Systemintegrator für weltweite Organisation der gesamten Lieferkette
Der Flugverkehr steigt jährlich um circa fünf Prozent – eine Herausforderung für die Flugzeugindustrie. Ein zeit- und kosteneffizientes Management der gesamten Lieferkette und eine zentrale Koordination der weltweiten Materiallieferungen bieten passende Lösungen.
Wie ein gigantisches Puzzle wird eine Boeing 747 aus Millionen von Einzelteilen zusammengebaut. Der Ablauf ist streng vorgegeben. Jeder Arbeitsschritt greift in den nächsten: Schon eine etwas zu spät gelieferte Radaufhängung oder eine fehlende Türklinke kann die gesamte Produktion ins Stocken bringen.
Enge Terminpläne sind eine große Herausforderung für alle Hersteller:innen von Flugzeugen. Besonders, wenn sich jeder seiner Zulieferer:innen selbst um die Beschaffung der Rohmaterialien kümmert. So war es bis 1998 auch bei Boeing. Seitdem organisiert thyssenkrupp Aerospace exklusiv die gesamte Lieferkette (Supply Chain) für Aluminium und Titan. Der Vertrag mit Boeing ist im Bereich Flugzeugbau weltweit der umfassendste seiner Art. Insgesamt betreibt thyssenkrupp Aerospace im Bereich Luft- und Raumfahrt über 42 Servicezentralen in 19 Ländern und auf fünf Kontinenten.

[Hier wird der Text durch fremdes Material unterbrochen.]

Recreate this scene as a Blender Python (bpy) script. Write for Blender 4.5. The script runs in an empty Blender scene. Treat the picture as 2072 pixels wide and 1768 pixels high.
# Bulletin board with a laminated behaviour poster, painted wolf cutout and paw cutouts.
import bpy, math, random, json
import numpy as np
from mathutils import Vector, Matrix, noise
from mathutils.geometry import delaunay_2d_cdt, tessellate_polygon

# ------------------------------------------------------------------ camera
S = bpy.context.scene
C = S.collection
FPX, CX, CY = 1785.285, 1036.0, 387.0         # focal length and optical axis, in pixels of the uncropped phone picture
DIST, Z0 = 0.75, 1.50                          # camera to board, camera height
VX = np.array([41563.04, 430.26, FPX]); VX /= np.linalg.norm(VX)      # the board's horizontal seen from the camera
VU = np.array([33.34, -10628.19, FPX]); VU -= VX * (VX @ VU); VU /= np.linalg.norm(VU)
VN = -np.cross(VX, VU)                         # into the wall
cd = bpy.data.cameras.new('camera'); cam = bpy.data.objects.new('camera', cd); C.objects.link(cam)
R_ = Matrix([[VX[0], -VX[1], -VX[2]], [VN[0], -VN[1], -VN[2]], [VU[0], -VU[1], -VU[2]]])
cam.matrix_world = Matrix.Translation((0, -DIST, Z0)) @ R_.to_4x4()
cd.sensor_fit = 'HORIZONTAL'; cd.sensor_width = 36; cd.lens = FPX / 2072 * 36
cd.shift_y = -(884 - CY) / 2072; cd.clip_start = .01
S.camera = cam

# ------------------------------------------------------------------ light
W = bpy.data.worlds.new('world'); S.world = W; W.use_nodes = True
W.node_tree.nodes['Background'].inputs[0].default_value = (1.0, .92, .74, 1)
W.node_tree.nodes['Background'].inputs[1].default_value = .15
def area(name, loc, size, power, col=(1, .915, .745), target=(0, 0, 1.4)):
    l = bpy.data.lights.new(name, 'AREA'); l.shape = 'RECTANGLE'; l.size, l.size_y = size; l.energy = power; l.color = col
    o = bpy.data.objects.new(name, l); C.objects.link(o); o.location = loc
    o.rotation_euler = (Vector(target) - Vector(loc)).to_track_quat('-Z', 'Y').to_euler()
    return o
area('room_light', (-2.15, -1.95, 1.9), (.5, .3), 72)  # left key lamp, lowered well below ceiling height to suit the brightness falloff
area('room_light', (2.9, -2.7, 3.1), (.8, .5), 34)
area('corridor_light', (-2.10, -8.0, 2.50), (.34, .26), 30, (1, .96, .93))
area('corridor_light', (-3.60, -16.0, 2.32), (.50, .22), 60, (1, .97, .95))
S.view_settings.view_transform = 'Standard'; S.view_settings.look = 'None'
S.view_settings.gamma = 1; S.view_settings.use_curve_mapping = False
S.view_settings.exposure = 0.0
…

Die Idee ist einfach: Boeing ist der Eigentümer des Rohmaterials und gibt dieses zu langfristig garantierten Preisen an die Zulieferbetriebe ab. Das erhöht die Planungssicherheit. Patrick Schatz, Vice President in Seattle, erklärt: „Wir managen als Systemintegrator die gesamte Lieferkette, reduzieren die Komplexität und koordinieren zentral die Materiallieferungen. Mehr als 500 Teilelieferanten für Boeing aus der ganzen Welt wenden sich direkt an uns, wenn sie Metalle benötigen.“
Täglich kommen mehr als 3.000 Anfragen: von Mitsubishi in Japan, das die Flügel für den neuen Dreamliner (Boeing 787) baut, aber auch von der Werkstatt in Kansas, die Teile für den Türmechanismus der Boeing 777 herstellt. In dringenden Fällen wird eine Order innerhalb von nur vier Stunden abgewickelt, das Material passgenau zugeschnitten, verpackt und versendet.
Alles auf Lager
thyssenkrupp hat alle benötigten Materialien auf Lager: vom 0,25 Millimeter dünnen Blech bis zu 25,4 Zentimeter dicken Platten und Profilen in verschiedenen Qualitäten und Zusammensetzungen. „Um möglichst effizient zu arbeiten, ermitteln wir vorab den genauen Bedarf“, sagt Schatz. „Wir verfügen über eine sehr erfolgreiche Planungsabteilung, die eigenentwickelte Prognosesysteme zu Warenbestandsmanagement und Forecasting nutzt sowie webbasierte IT-Lösungen zur zeitnahen und verlässlichen Kund:inneninformation einsetzt. Unser Team aus Statistiker:innen und Analytiker:innen bekommt Produktions- und Vertriebsdaten von Boeing, zieht Vergleichswerte aus Vorjahren heran, prüft die laufenden Aufträge und gleicht aktuelle Lagerbestände ab. So können wir unsere Kund:innen zuverlässig bedienen.“
Zuverlässig, effizient und günstig: thyssenkrupp setzt auf „Cut to size, just in time“. Früher legte der Kunde oder die Kundin Vorräte an, kaufte ganze Platten und Bleche und schnitt sie selbst zu. Dabei entstand Schrott, was sich in den Gesamtkosten niederschlug. Heute schneidet thyssenkrupp in den Lagerhäusern das Metall im Vorfeld zu. Immer öfter entwickeln die Ingenieur:innen in Seattle sogar detaillierte Schnittmuster, die bereits annähernd die Konturen des späteren Produkts aufweisen. Die Rohlinge werden mit computergesteuerten Wasserstrahlschneidern herausgetrennt und an die Zulieferer:innen verschickt. Die Metallreste werden sortenrein recycelt. Das schont Ressourcen und spart sehr viel Energie.
Boeing zeigt sich höchst zufrieden und hat den Vertrag mit thyssenkrupp bis 2018 verlängert. Der Trend, dass in der Luftfahrt Aluminium immer öfter durch Verbundfaserwerkstoffe ersetzt wird, bereitet thyssenkrupp keine Sorgen. „Wir sehen uns nicht in erster Linie als Werkstofflieferant, sondern als Supply Chain Optimierer. Unser Know-how können wir jederzeit auf andere Materialien und auch Fertigteile anwenden“, verrät Schatz.